# EXERCISE DIRECTIONS
Every line below that contains "from" is to be copied.

───── INFORMATION SUPPLIED

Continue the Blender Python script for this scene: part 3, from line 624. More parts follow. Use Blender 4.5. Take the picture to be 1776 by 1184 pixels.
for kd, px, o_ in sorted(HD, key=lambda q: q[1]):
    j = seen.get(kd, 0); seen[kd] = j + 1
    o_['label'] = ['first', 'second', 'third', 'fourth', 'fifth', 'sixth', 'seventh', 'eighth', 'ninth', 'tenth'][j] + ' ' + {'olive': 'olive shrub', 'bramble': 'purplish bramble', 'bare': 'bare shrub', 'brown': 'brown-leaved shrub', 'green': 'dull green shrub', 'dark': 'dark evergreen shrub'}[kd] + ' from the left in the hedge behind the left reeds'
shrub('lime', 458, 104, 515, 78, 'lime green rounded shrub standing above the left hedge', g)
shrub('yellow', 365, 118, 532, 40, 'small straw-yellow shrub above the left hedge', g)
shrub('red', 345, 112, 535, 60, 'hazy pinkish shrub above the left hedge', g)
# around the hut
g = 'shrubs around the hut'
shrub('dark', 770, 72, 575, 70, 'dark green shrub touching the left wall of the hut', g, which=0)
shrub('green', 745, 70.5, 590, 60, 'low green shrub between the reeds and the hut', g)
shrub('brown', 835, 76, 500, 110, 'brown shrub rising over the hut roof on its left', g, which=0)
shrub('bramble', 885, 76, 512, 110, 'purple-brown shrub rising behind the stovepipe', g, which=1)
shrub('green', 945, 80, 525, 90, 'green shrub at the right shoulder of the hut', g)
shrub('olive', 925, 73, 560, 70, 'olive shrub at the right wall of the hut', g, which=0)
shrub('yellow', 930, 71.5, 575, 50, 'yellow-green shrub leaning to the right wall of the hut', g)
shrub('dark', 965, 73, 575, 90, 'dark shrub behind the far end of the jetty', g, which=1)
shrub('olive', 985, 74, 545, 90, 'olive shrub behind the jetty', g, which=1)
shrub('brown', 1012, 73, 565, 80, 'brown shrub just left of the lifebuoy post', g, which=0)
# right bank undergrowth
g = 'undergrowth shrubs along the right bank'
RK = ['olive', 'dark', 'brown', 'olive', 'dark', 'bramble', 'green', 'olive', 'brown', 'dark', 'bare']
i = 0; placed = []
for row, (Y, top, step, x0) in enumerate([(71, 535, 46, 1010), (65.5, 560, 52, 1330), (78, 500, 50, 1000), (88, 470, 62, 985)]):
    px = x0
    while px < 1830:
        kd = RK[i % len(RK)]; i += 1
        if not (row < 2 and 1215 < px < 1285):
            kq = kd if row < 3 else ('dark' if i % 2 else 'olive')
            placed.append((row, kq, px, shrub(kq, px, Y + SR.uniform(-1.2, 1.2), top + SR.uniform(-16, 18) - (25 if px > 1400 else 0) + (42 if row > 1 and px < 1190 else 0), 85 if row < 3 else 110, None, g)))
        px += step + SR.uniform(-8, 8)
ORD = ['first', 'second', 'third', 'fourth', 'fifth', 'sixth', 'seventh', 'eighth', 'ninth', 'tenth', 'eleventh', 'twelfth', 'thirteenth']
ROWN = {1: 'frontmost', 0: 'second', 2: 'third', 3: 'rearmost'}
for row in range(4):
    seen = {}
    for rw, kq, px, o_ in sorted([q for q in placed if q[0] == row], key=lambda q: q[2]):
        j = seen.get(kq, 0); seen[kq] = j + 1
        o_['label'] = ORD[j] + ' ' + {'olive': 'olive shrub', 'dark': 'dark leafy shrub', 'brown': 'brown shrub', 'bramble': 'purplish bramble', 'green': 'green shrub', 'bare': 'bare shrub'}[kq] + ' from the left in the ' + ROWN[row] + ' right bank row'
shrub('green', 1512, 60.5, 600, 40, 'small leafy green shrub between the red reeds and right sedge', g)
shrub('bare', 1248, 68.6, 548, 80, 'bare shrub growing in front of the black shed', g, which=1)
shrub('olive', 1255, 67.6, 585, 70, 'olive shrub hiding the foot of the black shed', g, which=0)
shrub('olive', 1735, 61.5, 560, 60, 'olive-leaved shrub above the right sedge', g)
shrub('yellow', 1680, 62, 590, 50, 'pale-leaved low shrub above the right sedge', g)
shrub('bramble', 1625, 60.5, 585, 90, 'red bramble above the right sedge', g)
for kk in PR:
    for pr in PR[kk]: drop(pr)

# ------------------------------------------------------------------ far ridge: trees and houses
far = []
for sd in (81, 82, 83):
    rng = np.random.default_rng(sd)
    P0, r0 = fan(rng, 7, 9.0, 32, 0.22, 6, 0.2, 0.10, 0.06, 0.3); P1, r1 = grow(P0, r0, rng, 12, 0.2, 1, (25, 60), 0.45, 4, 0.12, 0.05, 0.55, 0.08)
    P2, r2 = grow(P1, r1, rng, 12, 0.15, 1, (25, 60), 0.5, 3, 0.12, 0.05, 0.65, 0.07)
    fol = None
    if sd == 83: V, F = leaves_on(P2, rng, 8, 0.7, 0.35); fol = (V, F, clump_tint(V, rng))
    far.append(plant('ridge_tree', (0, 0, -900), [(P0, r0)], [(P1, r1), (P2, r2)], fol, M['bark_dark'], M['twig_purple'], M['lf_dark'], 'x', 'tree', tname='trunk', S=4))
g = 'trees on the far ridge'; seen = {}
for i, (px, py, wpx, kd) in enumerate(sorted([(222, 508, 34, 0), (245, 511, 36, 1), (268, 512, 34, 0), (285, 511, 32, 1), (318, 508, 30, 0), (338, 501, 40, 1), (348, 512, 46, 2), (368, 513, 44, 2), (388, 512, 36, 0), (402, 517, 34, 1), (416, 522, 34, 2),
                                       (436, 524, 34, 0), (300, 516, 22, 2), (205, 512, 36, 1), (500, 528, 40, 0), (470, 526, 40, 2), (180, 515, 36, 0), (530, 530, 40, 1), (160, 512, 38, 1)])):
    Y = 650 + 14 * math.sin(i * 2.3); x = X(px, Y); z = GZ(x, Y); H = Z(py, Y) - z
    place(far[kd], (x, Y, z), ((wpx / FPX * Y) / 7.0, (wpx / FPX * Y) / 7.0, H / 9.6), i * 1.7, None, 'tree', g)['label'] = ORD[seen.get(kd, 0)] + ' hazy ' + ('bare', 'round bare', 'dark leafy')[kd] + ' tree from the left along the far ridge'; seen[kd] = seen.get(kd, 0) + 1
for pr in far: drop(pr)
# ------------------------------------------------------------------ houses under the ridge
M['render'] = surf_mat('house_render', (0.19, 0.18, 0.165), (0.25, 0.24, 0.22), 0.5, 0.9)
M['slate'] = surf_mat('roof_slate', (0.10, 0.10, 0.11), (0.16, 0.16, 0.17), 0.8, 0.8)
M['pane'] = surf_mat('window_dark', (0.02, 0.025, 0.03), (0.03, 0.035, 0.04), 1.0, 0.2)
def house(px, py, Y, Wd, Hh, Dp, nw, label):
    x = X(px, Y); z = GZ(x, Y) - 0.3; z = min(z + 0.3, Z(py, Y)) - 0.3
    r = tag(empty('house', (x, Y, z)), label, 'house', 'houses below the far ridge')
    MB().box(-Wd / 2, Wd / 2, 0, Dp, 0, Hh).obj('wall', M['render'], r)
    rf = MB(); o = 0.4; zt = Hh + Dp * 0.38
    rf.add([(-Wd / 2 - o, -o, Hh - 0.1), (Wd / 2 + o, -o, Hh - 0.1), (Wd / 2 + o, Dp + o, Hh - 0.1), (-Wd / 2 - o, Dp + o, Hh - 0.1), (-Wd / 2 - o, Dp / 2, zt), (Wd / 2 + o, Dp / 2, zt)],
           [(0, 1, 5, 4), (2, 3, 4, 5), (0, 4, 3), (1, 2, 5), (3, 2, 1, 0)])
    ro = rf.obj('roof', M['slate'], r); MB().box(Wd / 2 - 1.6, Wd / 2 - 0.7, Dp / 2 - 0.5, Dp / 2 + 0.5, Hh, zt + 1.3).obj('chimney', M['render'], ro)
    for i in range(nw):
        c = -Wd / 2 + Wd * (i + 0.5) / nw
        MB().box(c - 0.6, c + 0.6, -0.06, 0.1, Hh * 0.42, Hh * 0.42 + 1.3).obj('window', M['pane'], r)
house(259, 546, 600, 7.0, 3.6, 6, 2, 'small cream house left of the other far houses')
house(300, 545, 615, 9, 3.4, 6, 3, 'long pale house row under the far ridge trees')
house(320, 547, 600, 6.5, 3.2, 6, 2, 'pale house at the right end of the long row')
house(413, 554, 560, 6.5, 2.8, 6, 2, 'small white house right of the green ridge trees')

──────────

# CORRECT RESPONSE
Continue the Blender Python script for this scene: part 3, from line 624. More parts follow. Use Blender 4.5. Take the picture to be 1776 by 1184 pixels.
    o_['label'] = ['first', 'second', 'third', 'fourth', 'fifth', 'sixth', 'seventh', 'eighth', 'ninth', 'tenth'][j] + ' ' + {'olive': 'olive shrub', 'bramble': 'purplish bramble', 'bare': 'bare shrub', 'brown': 'brown-leaved shrub', 'green': 'dull green shrub', 'dark': 'dark evergreen shrub'}[kd] + ' from the left in the hedge behind the left reeds'
        o_['label'] = ORD[j] + ' ' + {'olive': 'olive shrub', 'dark': 'dark leafy shrub', 'brown': 'brown shrub', 'bramble': 'purplish bramble', 'green': 'green shrub', 'bare': 'bare shrub'}[kq] + ' from the left in the ' + ROWN[row] + ' right bank row'
    place(far[kd], (x, Y, z), ((wpx / FPX * Y) / 7.0, (wpx / FPX * Y) / 7.0, H / 9.6), i * 1.7, None, 'tree', g)['label'] = ORD[seen.get(kd, 0)] + ' hazy ' + ('bare', 'round bare', 'dark leafy')[kd] + ' tree from the left along the far ridge'; seen[kd] = seen.get(kd, 0) + 1